A Comparative Study of The Endless Myth and Everything Everywhere All at Once — Mythic Infinity vs. Multiversal Infinity
The novel The Endless Myth and Everything Everywhere All at Once may at first appear to belong to entirely different genres.
The former is a philosophical narrative built upon mythic structure; the latter is a chaotic, genre-blending science-fiction adventure set across a multiverse.
Yet both works revolve around two shared themes: infinity and the meaning of existence.
This article compares their world structures, protagonists, treatment of infinity, and visions of salvation.
World Structure: A Closed Myth vs. An Ever-Branching Multiverse
In The Endless Myth, the world is stabilised by myth and faith. Reality exists because it is narrated and believed. If meaning collapses, existence itself begins to fracture. Infinity is internal — the endless continuation of myth.
In contrast, Everything Everywhere All at Once presents a universe that constantly splits into parallel realities. Every choice generates new worlds. Possibility multiplies without limit.
The Endless Myth: infinity through cyclical meaning
Everything Everywhere All at Once: infinity through branching choice
The Protagonist’s Position: Symbol vs. Ordinary Individual
In The Endless Myth, the protagonist Messiah occupies the structural centre of the narrative. He is less a free individual than a symbolic role. Meaning is imposed upon him; freedom is secondary to the myth he sustains.
By contrast, Evelyn Wang is an ordinary middle-aged woman. She is not chosen by divine structure but thrown into infinite possibilities. Her struggle is not to uphold a cosmic order, but to decide which version of herself to embrace.
Messiah is bound by structure.
Evelyn is torn apart by possibility.
This contrast defines the emotional core of both works.
Two Types of Infinity: Qualitative vs. Quantitative
The infinity in The Endless Myth is qualitative.
As long as myth continues to be told and believed, the world endures. Infinity lies in the persistence of meaning.

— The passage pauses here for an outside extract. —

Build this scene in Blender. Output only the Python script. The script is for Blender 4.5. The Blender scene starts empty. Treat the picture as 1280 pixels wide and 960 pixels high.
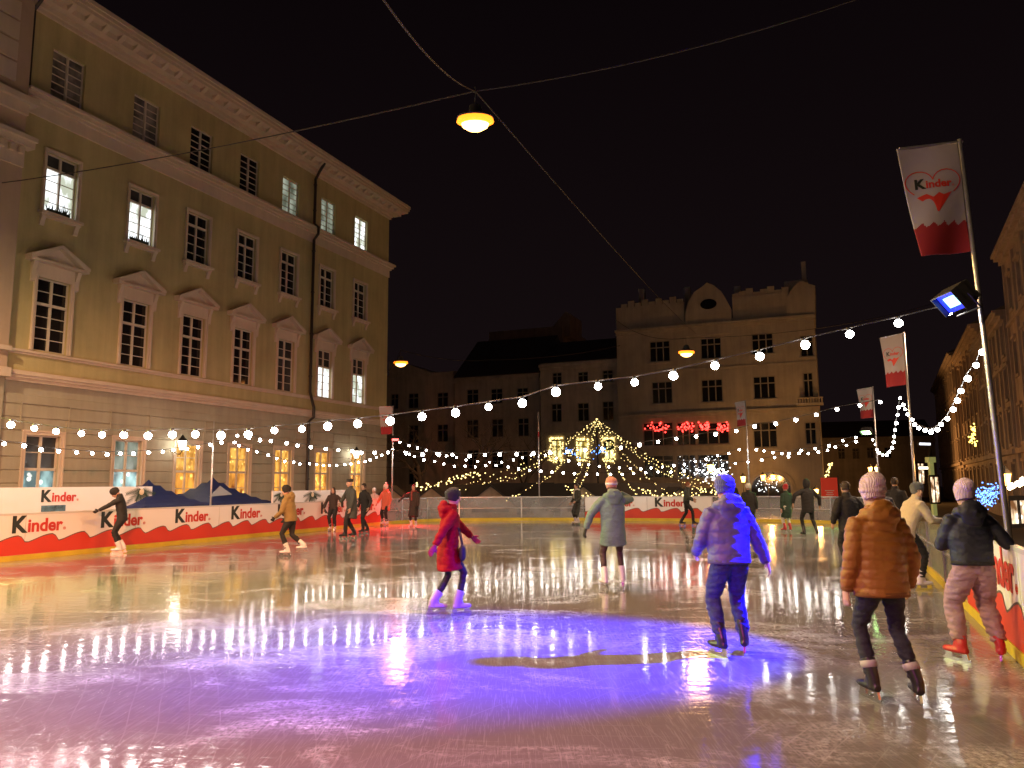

The infinity in Everything Everywhere All at Once is quantitative.
The number of universes, lives, and outcomes expands endlessly. Infinity lies in accumulation.
Though both depict the infinite, one is inward and structural, the other outward and proliferating.
Despair and Salvation
In The Endless Myth, despair emerges when myth begins to erode. The apocalypse is philosophical — the collapse of meaning itself. Salvation lies in retelling and preserving the mythic structure.
In Everything Everywhere All at Once, despair arises from nihilism. When every possibility exists, nothing appears to matter. The void embodied by Jobu Tupaki reflects this overwhelming equivalence of worlds.
Yet the film’s salvation does not come from transcendent power or cosmic design. It comes from a simple, human choice: kindness, connection, love in the present moment.
Scale and Emotional Aftermath
The Endless Myth leaves readers with a contemplative weight. Its tone is structural and philosophical.
Everything Everywhere All at Once overwhelms the viewer with absurdity, humour, and emotional intensity, before returning to intimate human tenderness.
Both works confront infinity — but they resolve it differently:
One insists that meaning sustains the world.
The other suggests that choice gives life its meaning.
Conclusion: What Do We Preserve Within Infinity?
While The Endless Myth and Everything Everywhere All at Once take radically different narrative approaches, both ask the same essential question:
What do we hold onto in an infinite universe?
One answers: myth and meaning.
The other answers: love and choice.
In comparing these works, we see that infinity itself is not the true subject. Rather, it is the human response to infinity that defines the story.